Mr Nuuttila had come to Connecticut after spending a week in North Carolina

attending a science teachers' workshop at North Carolina State University in

Raleigh.

He and 25 other principals from different school systems around the world had

gotten together to discuss creative ways of teaching, especially using

hands-on teaching methods that would keep students interested and stimulate

their curiosity.

"In my country, our science skills need work," Mr Nuuttila said during a brief

interview held before he would fly home to Finland Monday evening.

He was particularly interested in hearing about the techniques Ms Lubin had

found successful with her students, such as daily journals recording changes

the children observed as they watched a caterpillar spin a cocoon, a tadpole

grow into a frog or bean seeds grow into bean plants.
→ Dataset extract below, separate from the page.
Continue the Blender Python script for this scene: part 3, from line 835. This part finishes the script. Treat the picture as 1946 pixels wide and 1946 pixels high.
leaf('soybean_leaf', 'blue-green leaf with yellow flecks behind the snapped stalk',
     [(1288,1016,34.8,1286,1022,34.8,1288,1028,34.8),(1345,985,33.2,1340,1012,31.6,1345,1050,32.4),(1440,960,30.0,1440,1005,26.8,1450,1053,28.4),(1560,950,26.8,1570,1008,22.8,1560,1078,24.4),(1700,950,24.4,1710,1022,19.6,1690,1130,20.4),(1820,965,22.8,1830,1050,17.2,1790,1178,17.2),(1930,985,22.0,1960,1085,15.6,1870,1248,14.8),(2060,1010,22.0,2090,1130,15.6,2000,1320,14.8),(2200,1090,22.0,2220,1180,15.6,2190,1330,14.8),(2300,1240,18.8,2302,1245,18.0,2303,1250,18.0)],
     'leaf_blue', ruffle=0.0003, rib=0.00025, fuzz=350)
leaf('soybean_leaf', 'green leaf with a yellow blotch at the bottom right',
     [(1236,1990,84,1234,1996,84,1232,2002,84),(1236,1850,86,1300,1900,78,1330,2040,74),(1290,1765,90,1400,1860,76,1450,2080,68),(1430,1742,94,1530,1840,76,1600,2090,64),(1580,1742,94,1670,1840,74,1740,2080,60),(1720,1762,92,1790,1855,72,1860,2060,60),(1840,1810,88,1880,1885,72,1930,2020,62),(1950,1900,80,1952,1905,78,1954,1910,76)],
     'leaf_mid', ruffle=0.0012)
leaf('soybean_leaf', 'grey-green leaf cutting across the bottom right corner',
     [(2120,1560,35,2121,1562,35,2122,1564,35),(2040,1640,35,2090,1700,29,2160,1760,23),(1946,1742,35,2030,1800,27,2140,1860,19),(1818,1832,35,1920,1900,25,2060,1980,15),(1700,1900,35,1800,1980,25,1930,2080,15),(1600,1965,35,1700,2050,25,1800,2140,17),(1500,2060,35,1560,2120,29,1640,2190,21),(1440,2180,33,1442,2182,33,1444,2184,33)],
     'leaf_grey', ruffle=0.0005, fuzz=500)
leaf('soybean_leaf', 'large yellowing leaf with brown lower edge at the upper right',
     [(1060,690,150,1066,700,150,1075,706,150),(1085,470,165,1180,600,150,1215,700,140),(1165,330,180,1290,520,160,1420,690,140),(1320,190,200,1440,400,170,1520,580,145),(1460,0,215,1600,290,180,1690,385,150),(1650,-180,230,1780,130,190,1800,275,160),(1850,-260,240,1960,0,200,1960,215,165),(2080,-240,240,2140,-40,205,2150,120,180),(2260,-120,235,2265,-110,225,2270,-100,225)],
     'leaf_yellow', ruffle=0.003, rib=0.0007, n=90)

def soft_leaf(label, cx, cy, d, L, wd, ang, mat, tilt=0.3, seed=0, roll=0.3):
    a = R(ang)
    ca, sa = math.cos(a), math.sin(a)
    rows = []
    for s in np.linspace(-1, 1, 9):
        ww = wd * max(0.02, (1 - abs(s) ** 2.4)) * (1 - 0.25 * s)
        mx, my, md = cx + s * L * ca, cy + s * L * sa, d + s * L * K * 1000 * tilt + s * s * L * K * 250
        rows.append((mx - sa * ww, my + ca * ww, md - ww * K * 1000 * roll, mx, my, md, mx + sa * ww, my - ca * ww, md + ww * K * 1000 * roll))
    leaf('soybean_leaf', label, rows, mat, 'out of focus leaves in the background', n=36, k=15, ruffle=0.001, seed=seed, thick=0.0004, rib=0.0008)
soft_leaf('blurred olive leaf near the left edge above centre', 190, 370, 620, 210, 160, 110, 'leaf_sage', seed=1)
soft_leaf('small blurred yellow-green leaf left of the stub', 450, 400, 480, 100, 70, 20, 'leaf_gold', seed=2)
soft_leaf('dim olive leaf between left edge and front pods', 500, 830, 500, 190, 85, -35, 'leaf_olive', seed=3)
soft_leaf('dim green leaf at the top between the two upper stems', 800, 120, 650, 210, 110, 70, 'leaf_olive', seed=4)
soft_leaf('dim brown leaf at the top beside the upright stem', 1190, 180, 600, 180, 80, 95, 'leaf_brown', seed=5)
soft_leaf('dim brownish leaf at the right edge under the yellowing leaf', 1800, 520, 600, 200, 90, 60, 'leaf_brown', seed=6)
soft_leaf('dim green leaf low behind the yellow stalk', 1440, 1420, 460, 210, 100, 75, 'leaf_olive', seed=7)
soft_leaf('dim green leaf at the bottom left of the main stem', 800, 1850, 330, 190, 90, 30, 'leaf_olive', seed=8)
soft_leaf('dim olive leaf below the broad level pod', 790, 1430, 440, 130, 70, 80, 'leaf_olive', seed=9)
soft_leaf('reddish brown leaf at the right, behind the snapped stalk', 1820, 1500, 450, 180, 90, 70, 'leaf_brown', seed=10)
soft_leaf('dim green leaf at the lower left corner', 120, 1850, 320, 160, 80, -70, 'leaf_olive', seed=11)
In Finland, Mr Nuuttila said, they didn't have kindergarten because Finnish

children don't start school until the first grade when they reach seven years.

Yet, there was much that he could learn from Ms Lubin's description of her

kindergarten science curriculum.

Technology Made It Happen

Their Internet friendship began last February after Ms Lubin carried out a

graduate school technology class assignment she'd been given at Western

Connecticut State University in Danbury.

"Dr Reed and Donna want the kids to know about technology," Ms Lubin said of

Superintendent of Schools John Reed and Sandy Hook Principal Donna Page,

explaining why she decided to take the graduate course in the first place.

The course was titled, "Developing an Educational Curriculum on the Internet,"

and it was taught by Dr Janet Burke.

One of Ms Lubin's first assignments was to use the Internet to find her

"global counterpart," in this case a person in the field of education from

another country who could share ideas online with Ms Lubin.

She logged on and put the word out that she was looking for an e-mail pen pal

who shared her field of interest.

"It was so exciting. Not exactly like sending out a resume, more like sending

your ideas" into cyberspace, Ms Lubin said.

"We had to advertise," she added, mentioning there was a special screen where

a person could tell about themselves.

"I started off by saying I was a teacher in Connecticut."

Two weeks later, a reply came up on her computer screen from Kari Nuuttila of

Kauhajoki, Finland, and within five months, Mr Nuuttila was standing in the

Sandy Hook School playground on a sunny morning in July, talking with her

under the shade of a honey locust tree.

"Technology can mean so much to education," Ms Lubin said.

It can also bring people together. She plans to visit Finland to see Mr

Nuuttila's school sometime in the near future.